While I agree that Transformed is a better game than TSR, there's a lot here that's just wrong. TSR controls the exact same as transformed and has litterally the same mechanical depth in terms of car gameplay as Transformed. Sure, it doesn't have the boat and plane sections but it replaces those with the team mechanics which are really cool (if you play with someone as the game is designed) if unbalanced. The track design is only dull if you play solo races instead of team races. It actually shines in co-op with other people. With that said, Transformed tracks transforming on each lap was fantastic and I definitely miss that aspect.The biggest issue with TSR is the lack of content and that's probably due to lack of budget.
In terms of car gameplay, it's mostly the same yes, but it lacks all of the other modes, and details like the transform boosts, risk boosts and wave-airtime tricks from Transformed, which I think really set it apart in terms of mechanical depth. Pushing your luck with how many tricks you could pull off on a wave, or how close you could get to an object before pulling a way for a risk boost, that was a big part of the excitement in that game. If you go back to the original, instead of those mechanics you had very very fast boost charge while drifting, so you had very effective snaking in S&SAR, they traded that away for more diverse demands on the player across different vehicle types, and that was fun too, but the move to Sonic Racing felt like a step backwards.
It felt like we stepped back to 'cars only' but at the same time, we'd still lost all of the mechanical depth of how those vehicles worked. Snaking was still gone, and there was nothing built into the vehicles to replace it.
I don't think replacing the boat and plane sections with team mechanics offered an equivalent trade off, particularly because the AI are not in my control. If I'm doing well then I'm usually at the front of the race, at which point I don't care what my team mates are doing. Also, the item system just seemed flawed, because if you all just pass items to one another, you endlessly get super meter? It seems it's always better to pass your item than to use it immediately, which to me seems like a fairly problematic design flaw.
Plus, the courses themselves are very simplistic in TSR. So you have all of that mechanical depth stripped away from the core driving, and then you have very straight forward track designs. There are no tracks anywhere near as demanding in TSR as tracks like Burning City Rangers or even a technical but short track like Tree Tops from S&SAR.
Also the car handling is not the same. At least not in my experience, it definitely feels stiffer. The power class in particular feels very stiff and unresponsive. Not like a vehicle with low turning/drifting stats in TSR. This sentiment came up in both previews and reviews too. It's not that they feel explicitely bad, but for someone that spent forever grinding lap times in TSR and S&SAR, I just felt that they felt a little bit worse.
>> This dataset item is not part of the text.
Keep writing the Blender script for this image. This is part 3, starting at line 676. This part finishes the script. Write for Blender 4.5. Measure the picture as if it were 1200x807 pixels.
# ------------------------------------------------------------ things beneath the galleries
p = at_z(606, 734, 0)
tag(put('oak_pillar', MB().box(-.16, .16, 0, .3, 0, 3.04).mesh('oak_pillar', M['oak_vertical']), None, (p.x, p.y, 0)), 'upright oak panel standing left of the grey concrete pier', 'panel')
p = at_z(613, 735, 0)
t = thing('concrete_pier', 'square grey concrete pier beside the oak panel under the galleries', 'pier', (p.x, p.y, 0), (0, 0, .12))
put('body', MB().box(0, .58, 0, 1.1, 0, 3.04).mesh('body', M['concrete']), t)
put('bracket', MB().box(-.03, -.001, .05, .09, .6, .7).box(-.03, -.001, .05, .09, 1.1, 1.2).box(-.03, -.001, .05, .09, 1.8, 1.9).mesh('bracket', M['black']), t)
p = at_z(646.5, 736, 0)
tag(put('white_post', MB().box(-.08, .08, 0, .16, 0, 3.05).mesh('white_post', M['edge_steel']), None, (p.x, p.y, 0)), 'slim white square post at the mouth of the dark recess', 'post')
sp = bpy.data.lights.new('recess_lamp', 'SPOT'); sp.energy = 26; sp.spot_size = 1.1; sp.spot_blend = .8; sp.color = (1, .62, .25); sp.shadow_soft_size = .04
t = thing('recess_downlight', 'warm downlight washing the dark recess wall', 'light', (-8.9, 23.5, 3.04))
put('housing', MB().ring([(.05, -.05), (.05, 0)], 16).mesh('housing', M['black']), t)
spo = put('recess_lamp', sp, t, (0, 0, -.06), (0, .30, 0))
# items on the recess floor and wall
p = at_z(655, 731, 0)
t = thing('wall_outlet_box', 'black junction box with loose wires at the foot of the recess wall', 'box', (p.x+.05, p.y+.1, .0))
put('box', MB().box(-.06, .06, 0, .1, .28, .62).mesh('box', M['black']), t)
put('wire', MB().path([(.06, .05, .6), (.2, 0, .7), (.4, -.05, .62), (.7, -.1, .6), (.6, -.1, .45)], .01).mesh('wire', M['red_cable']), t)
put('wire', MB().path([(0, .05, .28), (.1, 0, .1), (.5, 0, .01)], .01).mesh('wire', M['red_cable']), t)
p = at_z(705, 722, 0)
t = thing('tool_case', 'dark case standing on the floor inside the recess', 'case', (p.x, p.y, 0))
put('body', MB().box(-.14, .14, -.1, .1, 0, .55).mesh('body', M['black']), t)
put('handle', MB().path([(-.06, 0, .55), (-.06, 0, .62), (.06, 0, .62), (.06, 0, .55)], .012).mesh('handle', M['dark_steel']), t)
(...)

Perhaps, because the tracks are never as tight or challenging though.
For what it's worth the game is actually made by a completely different team than TSR, so it's not just differences in budget that give the game a different feel. TSR was made by Sumo Nottingham, and the first two games were made by Sumo in Sheffield.
Either way, I didn't like it as much as the previous two games and I think you have two better kart racers to play on the Switch, CTR and MK8. I felt that Transformed was actually more fun than MK8, at least for me, but TSR doesn't come close to either of those games.